▶ ENTRIES:
● ● ● ● ● ● ●

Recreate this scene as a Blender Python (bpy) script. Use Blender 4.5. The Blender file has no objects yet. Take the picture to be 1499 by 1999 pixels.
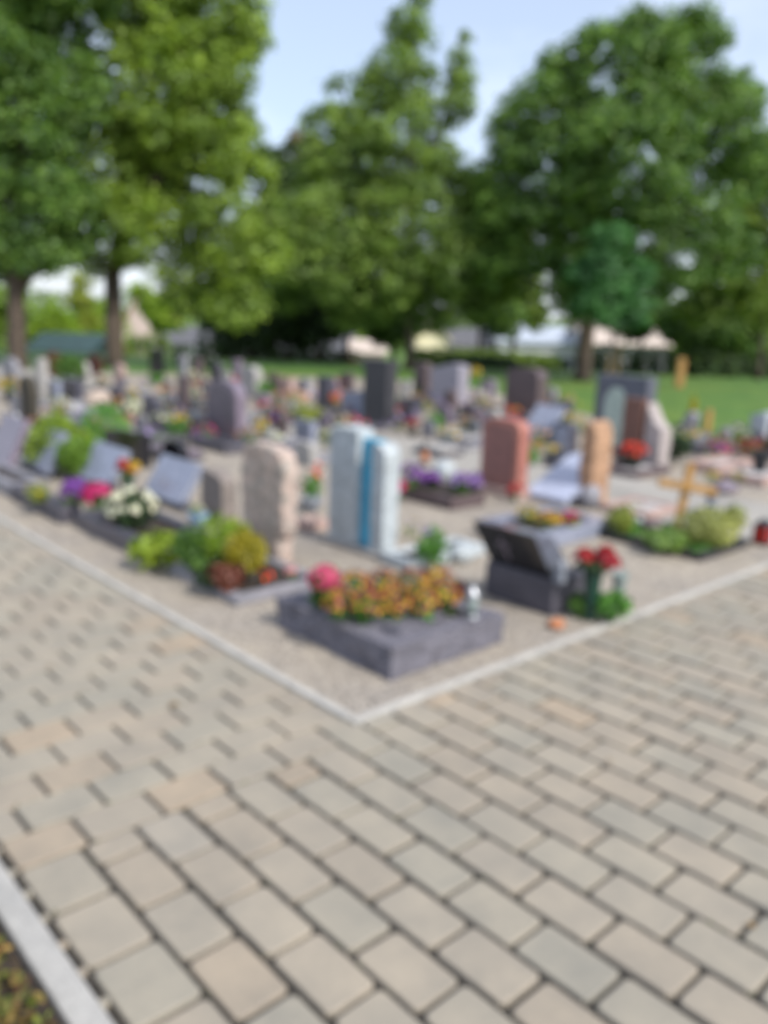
import bpy, math, random
import numpy as np
from mathutils import Vector, Matrix
R = math.radians
random.seed(7)
rng = np.random.default_rng(11)
S = bpy.context.scene
COL = S.collection

# ------------------------------------------------------------------ camera
F_PX, HOR, YAW, ROLL, CAMH = 1640.7, 623.4, 0.74372, 0.0370, 1.6
PITCH = math.atan((999.5 - HOR) / F_PX)
CAM = Vector((-2.0654, -2.3757, CAMH))
cam_data = bpy.data.cameras.new('camera')
cam = bpy.data.objects.new('camera', cam_data); COL.objects.link(cam)
CROT = Matrix.Rotation(-YAW, 3, 'Z') @ Matrix.Rotation(math.pi/2 - PITCH, 3, 'X') @ Matrix.Rotation(ROLL, 3, 'Z')
cam.matrix_world = Matrix.Translation(CAM) @ CROT.to_4x4()
cam_data.sensor_fit = 'HORIZONTAL'; cam_data.sensor_width = 36
cam_data.lens = 36 * F_PX / 1499
cam_data.clip_start = 0.05; cam_data.clip_end = 3000
# the whole photograph is out of focus: the lens was focused far too near
DEFOCUS = True
cam_data.dof.use_dof = DEFOCUS
cam_data.dof.focus_distance = 0.30
cam_data.dof.aperture_fstop = 8.6
S.camera = cam

# ------------------------------------------------------------------ sky, sun, exposure
SUN_EL, SUN_FWD = 44, 132        # degrees; azimuth measured clockwise from the viewing direction
az = math.degrees(YAW) + SUN_FWD   # clockwise from +Y
world = bpy.data.worlds.new('World'); S.world = world; world.use_nodes = True
nt = world.node_tree; nt.nodes.clear()
sky = nt.nodes.new('ShaderNodeTexSky'); sky.sky_type = 'NISHITA'; sky.sun_disc = False
sky.sun_elevation = R(SUN_EL); sky.sun_rotation = R(az)
sky.air_density = 1.0; sky.dust_density = 1.5; sky.ozone_density = 1.6
tc = nt.nodes.new('ShaderNodeTexCoord')
mp = nt.nodes.new('ShaderNodeMapping'); mp.inputs['Scale'].default_value = (1.4, 1.4, 3.2)
nz = nt.nodes.new('ShaderNodeTexNoise'); nz.inputs['Scale'].default_value = 1.7; nz.inputs['Detail'].default_value = 7; nz.inputs['Roughness'].default_value = .55
cr = nt.nodes.new('ShaderNodeValToRGB'); cr.color_ramp.elements[0].position = .36; cr.color_ramp.elements[1].position = .72
cr.color_ramp.elements[0].color = (.32, .32, .32, 1); cr.color_ramp.elements[1].color = (.8, .8, .8, 1)
mx = nt.nodes.new('ShaderNodeMix'); mx.data_type = 'RGBA'; mx.inputs[7].default_value = (6.3, 6.75, 7.8, 1)
bg = nt.nodes.new('ShaderNodeBackground'); bg.inputs['Strength'].default_value = 0.135
wo = nt.nodes.new('ShaderNodeOutputWorld')
L = nt.links.new
L(tc.outputs['Generated'], mp.inputs[0]); L(mp.outputs[0], nz.inputs[0]); L(nz.outputs[0], cr.inputs[0])
L(cr.outputs[0], mx.inputs[0]); L(sky.outputs[0], mx.inputs[6]); L(mx.outputs[2], bg.inputs[0]); L(bg.outputs[0], wo.inputs[0])
sun_d = bpy.data.lights.new('sun', 'SUN'); sun_d.energy = 3.3; sun_d.angle = R(2); sun_d.color = (1, .95, .87)
sun = bpy.data.objects.new('sun', sun_d); COL.objects.link(sun)
sd = Vector((math.sin(R(az))*math.cos(R(SUN_EL)), math.cos(R(az))*math.cos(R(SUN_EL)), math.sin(R(SUN_EL))))
sun.rotation_euler = sd.to_track_quat('Z', 'Y').to_euler()
S.view_settings.view_transform = 'Standard'; S.view_settings.look = 'None'
S.view_settings.exposure = 0.52; S.view_settings.gamma = 1
S.cycles.use_denoising = True
S.cycles.max_bounces = 8; S.cycles.transparent_max_bounces = 12

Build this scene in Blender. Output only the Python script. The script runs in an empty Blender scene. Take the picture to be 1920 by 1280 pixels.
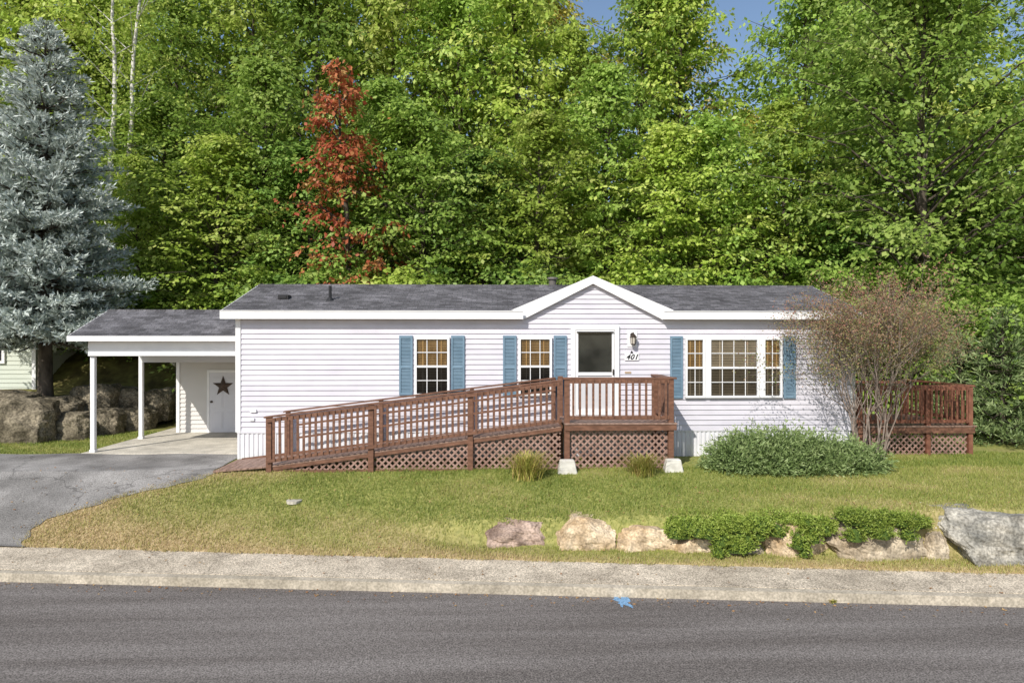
import bpy, math, random
import numpy as np
from mathutils import Vector, Matrix
random.seed(4); RNG=np.random.default_rng(4)
S=bpy.context.scene; COL=S.collection
R=math.radians
# ------------------------------------------------------------ camera geometry
CH=2.6; TH=R(2.0)
F=(math.sin(TH),math.cos(TH)); RT=(math.cos(TH),-math.sin(TH)); FP=1280.0
def ray(px,py):
    a=(px-960)/FP; return (F[0]+a*RT[0],F[1]+a*RT[1],(640-py)/FP)
def hy(px,py,Y):
    r=ray(px,py); t=Y/r[1]; return (t*r[0],CH+t*r[2])
def hz(px,py,Z):
    r=ray(px,py); t=(Z-CH)/r[2]; return (t*r[0],t*r[1])
def W(px,d):
    r=ray(px,640); return (d*r[0],d*r[1])
def zd(py,d): return CH+(640-py)/FP*d
# ------------------------------------------------------------ objects
def tag(o,label=None,cat=None,group=None,kind=None):
    if label:o['label']=label
    if cat:o['category']=cat
    if group:o['group']=group
    if kind:o['kind']=kind
    return o
def thing(name,label,cat,loc=(0,0,0),group=None):
    o=bpy.data.objects.new(name,None); COL.objects.link(o); o.location=loc; o.empty_display_size=.2
    return tag(o,label,cat,group)
def rootloc(p):
    while p.parent: p=p.parent
    return Vector(p.location)
class MB:
    def __init__(s): s.v=[]; s.f=[]
    def add(s,vs,fs):
        n=len(s.v); s.v+= [tuple(v) for v in vs]; s.f+=[tuple(i+n for i in f) for f in fs]; return s
    def box(s,x0,x1,y0,y1,z0,z1):
        return s.add([(x0,y0,z0),(x1,y0,z0),(x1,y1,z0),(x0,y1,z0),(x0,y0,z1),(x1,y0,z1),(x1,y1,z1),(x0,y1,z1)],
          [(0,3,2,1),(4,5,6,7),(0,1,5,4),(1,2,6,5),(2,3,7,6),(3,0,4,7)])
    def beam(s,p,q,w,h,up=(0,0,1)):
        p=Vector(p);q=Vector(q);d=(q-p).normalized();u=Vector(up)
        a=d.cross(u)
        if a.length<1e-4:a=d.cross(Vector((0,1,0)))
        a.normalize(); b=a.cross(d).normalized(); a=a*w/2;b=b*h/2
        vs=[p-a-b,p+a-b,p+a+b,p-a+b,q-a-b,q+a-b,q+a+b,q-a+b]
        return s.add(vs,[(0,3,2,1),(4,5,6,7),(0,1,5,4),(1,2,6,5),(2,3,7,6),(3,0,4,7)])
    def tube(s,p,q,r0,r1,n=6,cap=False):
        p=Vector(p);q=Vector(q);d=(q-p)
        if d.length<1e-5:return s
        d.normalize();a=d.orthogonal().normalized();b=d.cross(a)
        vs=[]
        for c,r in((p,r0),(q,r1)):
            for i in range(n):
                t=2*math.pi*i/n; vs.append(c+a*math.cos(t)*r+b*math.sin(t)*r)
        fs=[(i,(i+1)%n,n+(i+1)%n,n+i) for i in range(n)]
        if cap: fs+=[tuple(range(n-1,-1,-1)),tuple(range(n,2*n))]
        return s.add(vs,fs)
    def prism(s,pts,y0,y1):
        n=len(pts)
        vs=[(x,y0,z) for x,z in pts]+[(x,y1,z) for x,z in pts]
        return s.add(vs,[tuple(range(n)),tuple(range(2*n-1,n-1,-1))]+[((i+1)%n,i,n+i,n+(i+1)%n) for i in range(n)])
    def prismz(s,pts,z0,z1):
        n=len(pts)
        vs=[(x,y,z0) for x,y in pts]+[(x,y,z1) for x,y in pts]
        return s.add(vs,[tuple(range(n-1,-1,-1)),tuple(range(n,2*n))]+[(i,(i+1)%n,n+(i+1)%n,n+i) for i in range(n)])
    def build(s,name,mat,parent=None,smooth=False,bevel=0):
        me=bpy.data.meshes.new(name); L=rootloc(parent) if parent else Vector((0,0,0))
        me.from_pydata([(v[0]-L.x,v[1]-L.y,v[2]-L.z) for v in s.v],[],s.f); me.materials.append(mat)
        if smooth:
            me.polygons.foreach_set('use_smooth',[True]*len(me.polygons))
        me.update()
        o=bpy.data.objects.new(name,me); COL.objects.link(o)
        if parent:o.parent=parent
        if bevel:
            m=o.modifiers.new('b','BEVEL');m.width=bevel;m.segments=1;m.limit_method='ANGLE'
        return o
def quadmesh(name,V,mat,tint=None,k=4):
    N=len(V)//k
    me=bpy.data.meshes.new(name); me.vertices.add(len(V)); me.vertices.foreach_set('co',np.asarray(V,dtype=np.float32).ravel())
    me.loops.add(N*k); me.loops.foreach_set('vertex_index',np.arange(N*k,dtype=np.int32))
    me.polygons.add(N); me.polygons.foreach_set('loop_start',np.arange(0,N*k,k,dtype=np.int32))
    me.update(calc_edges=True)
    if tint is not None:
        a=me.attributes.new('tint','FLOAT','FACE'); a.data.foreach_set('value',np.asarray(tint,dtype=np.float32))
    me.materials.append(mat); return me
def nrm(a): return a/np.maximum(np.linalg.norm(a,axis=1,keepdims=True),1e-6)
def leafverts(C,T,Nn,L,Wd):
    T=nrm(T); B=nrm(np.cross(Nn,T)); L=L[:,None];Wd=Wd[:,None]
    V=np.stack([C,C+T*L*.5+B*Wd*.5,C+T*L,C+T*L*.5-B*Wd*.5],axis=1)
    return V.reshape(-1,3)
def link(name,me,parent=None):
    o=bpy.data.objects.new(name,me); COL.objects.link(o)
    if parent:o.parent=parent
    return o
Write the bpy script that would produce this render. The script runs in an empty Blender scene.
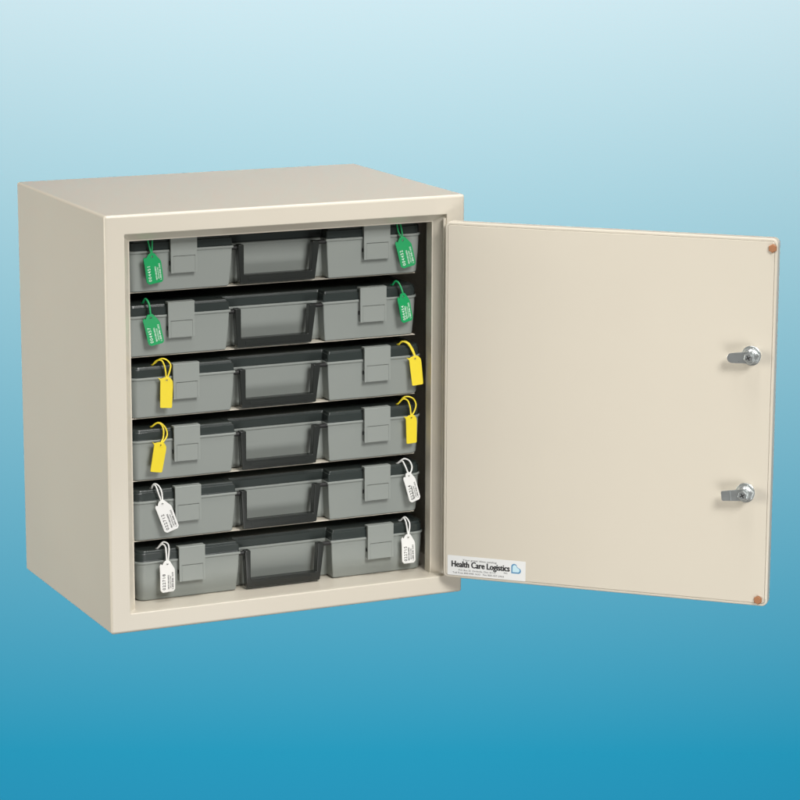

● ● ● ● ● ● ●

▶ EXERCISE BRIEF:
From the opening line of the entries above to the line containing "COL = S.collection", please transcribe each line exactly, skipping every picture.

▶ THE RESULT:
Recreate this scene as a Blender Python (bpy) script. Use Blender 4.5. The Blender file has no objects yet. Take the picture to be 1499 by 1999 pixels.
import bpy, math, random
import numpy as np
from mathutils import Vector, Matrix
R = math.radians
random.seed(7)
rng = np.random.default_rng(11)
S = bpy.context.scene
COL = S.collection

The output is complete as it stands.